NC GAZETTE / WBRT RADIO
STAFF REPORT

Wednesday, Nov. 11, 2015, 10 p.m. — The City of Bardstown has hired Lauren RaShae Jennings as the city’s new preservation coordinator.

Jennings takes over the coordinator’s job from Hope Hawkins, who accepted a position as a archeologist coordinator with the state’s Division of Mine Permits.

rashae-jennings

LAUREN RASHAE JENNINGS

As preservation coordinator, Jennings serves as the primary staff for the Historic Review Board. She was also administer the state’s Certified Local Government grant program in for the city, and serve as administrator for the city’s sign ordinance.

Jennings graduated Cum Laude in 2008 from Western Kentucky University in Bowling Green with a bachelors of arts in sociology and psychology, and in 2011, a master of arts in folk studies, historic preservation track also at WKU.

Jennings most recently served as collections curator of the International Bluegrass Music Museum in Owensboro, and brings extensive experience in preservation and history to Bardstown.

Jennings was raised in Tompkinsville where she developed an early interest in “items from the past” while working on the family farm. It was there that she developed a passion for items that were recovered originating from several Native American tribes in the Monroe County area.

She began her career working at The Shaker Museum of South Union. Her work also included working with a team to help restore an 1850s historical home owned by WKU.

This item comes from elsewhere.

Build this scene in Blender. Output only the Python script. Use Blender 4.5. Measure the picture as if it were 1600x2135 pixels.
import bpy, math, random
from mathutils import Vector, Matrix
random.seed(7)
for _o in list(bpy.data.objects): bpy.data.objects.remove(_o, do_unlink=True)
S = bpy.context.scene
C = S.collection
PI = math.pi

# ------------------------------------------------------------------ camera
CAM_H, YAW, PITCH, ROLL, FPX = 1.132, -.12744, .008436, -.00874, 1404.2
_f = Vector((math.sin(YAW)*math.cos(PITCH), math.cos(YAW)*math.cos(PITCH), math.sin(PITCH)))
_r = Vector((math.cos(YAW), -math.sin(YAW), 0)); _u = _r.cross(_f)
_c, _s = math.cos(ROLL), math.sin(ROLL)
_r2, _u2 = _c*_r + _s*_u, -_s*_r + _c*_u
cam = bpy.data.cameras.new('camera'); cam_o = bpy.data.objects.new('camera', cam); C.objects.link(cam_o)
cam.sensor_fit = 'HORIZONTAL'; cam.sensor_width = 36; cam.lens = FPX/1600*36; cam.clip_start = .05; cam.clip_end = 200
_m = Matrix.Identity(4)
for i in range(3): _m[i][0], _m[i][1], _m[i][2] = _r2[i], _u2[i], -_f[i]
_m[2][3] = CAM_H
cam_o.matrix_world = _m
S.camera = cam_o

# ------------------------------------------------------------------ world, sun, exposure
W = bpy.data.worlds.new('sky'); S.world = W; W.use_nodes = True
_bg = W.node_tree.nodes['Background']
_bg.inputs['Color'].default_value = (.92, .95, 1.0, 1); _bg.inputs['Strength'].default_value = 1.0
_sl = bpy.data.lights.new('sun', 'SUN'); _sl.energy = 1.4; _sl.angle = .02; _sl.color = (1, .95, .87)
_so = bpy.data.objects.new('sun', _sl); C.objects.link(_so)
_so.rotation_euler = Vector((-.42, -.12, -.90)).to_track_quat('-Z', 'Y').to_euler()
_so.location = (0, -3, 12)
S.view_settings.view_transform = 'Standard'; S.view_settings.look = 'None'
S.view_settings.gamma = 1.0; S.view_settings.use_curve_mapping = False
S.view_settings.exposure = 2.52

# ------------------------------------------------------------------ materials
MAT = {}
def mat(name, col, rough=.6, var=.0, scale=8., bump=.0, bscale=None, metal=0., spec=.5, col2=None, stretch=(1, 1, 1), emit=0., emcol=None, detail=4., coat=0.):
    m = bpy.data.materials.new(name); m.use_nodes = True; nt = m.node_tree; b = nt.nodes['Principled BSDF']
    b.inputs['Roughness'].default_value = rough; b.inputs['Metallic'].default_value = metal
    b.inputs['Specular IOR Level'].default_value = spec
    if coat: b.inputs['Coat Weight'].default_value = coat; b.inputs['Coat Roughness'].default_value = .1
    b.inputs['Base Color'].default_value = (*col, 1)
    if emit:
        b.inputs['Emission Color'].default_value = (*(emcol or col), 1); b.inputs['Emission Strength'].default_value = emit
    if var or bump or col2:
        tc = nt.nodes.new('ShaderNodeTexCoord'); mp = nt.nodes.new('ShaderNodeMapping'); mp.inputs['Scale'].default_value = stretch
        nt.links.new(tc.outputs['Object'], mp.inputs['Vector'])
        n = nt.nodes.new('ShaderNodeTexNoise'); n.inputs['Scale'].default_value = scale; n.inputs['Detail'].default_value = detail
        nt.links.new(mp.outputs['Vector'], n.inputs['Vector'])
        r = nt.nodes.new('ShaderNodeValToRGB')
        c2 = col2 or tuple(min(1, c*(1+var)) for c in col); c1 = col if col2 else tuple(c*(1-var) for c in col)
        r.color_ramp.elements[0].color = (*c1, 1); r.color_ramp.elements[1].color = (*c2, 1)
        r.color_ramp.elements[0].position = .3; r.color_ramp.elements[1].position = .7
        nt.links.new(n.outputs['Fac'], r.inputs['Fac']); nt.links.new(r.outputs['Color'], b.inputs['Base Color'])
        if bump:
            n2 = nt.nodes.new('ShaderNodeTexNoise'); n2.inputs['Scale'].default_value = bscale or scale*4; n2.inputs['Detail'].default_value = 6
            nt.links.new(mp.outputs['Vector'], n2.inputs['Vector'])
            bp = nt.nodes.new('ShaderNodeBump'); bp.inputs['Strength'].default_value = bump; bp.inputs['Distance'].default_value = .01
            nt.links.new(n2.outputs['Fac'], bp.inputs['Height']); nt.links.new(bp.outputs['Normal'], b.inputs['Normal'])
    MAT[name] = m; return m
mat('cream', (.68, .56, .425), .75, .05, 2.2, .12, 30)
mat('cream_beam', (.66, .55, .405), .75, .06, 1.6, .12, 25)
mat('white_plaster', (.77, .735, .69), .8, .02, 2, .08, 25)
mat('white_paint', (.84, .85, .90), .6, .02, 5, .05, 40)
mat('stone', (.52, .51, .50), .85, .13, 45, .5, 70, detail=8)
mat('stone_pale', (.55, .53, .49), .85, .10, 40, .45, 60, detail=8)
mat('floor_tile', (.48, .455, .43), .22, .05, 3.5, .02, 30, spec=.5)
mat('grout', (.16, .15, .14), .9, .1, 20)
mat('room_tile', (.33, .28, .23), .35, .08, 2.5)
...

At WKU’s Kentucky Museum and Library, she enhanced her skills, learning various cataloging and conservation process from Sandy Staebell, assistant professor and registrar/collections curator. She gained knowledge of museum procedures by working with Jonathan Jeffrey Professor, Manuscripts/Folklife Archives Coordinator at Western Kentucky University.

She continues to expand her love for the conservation of “old items from the past” by spending her free time documenting and preserving a civil war era cemetery on her family farm.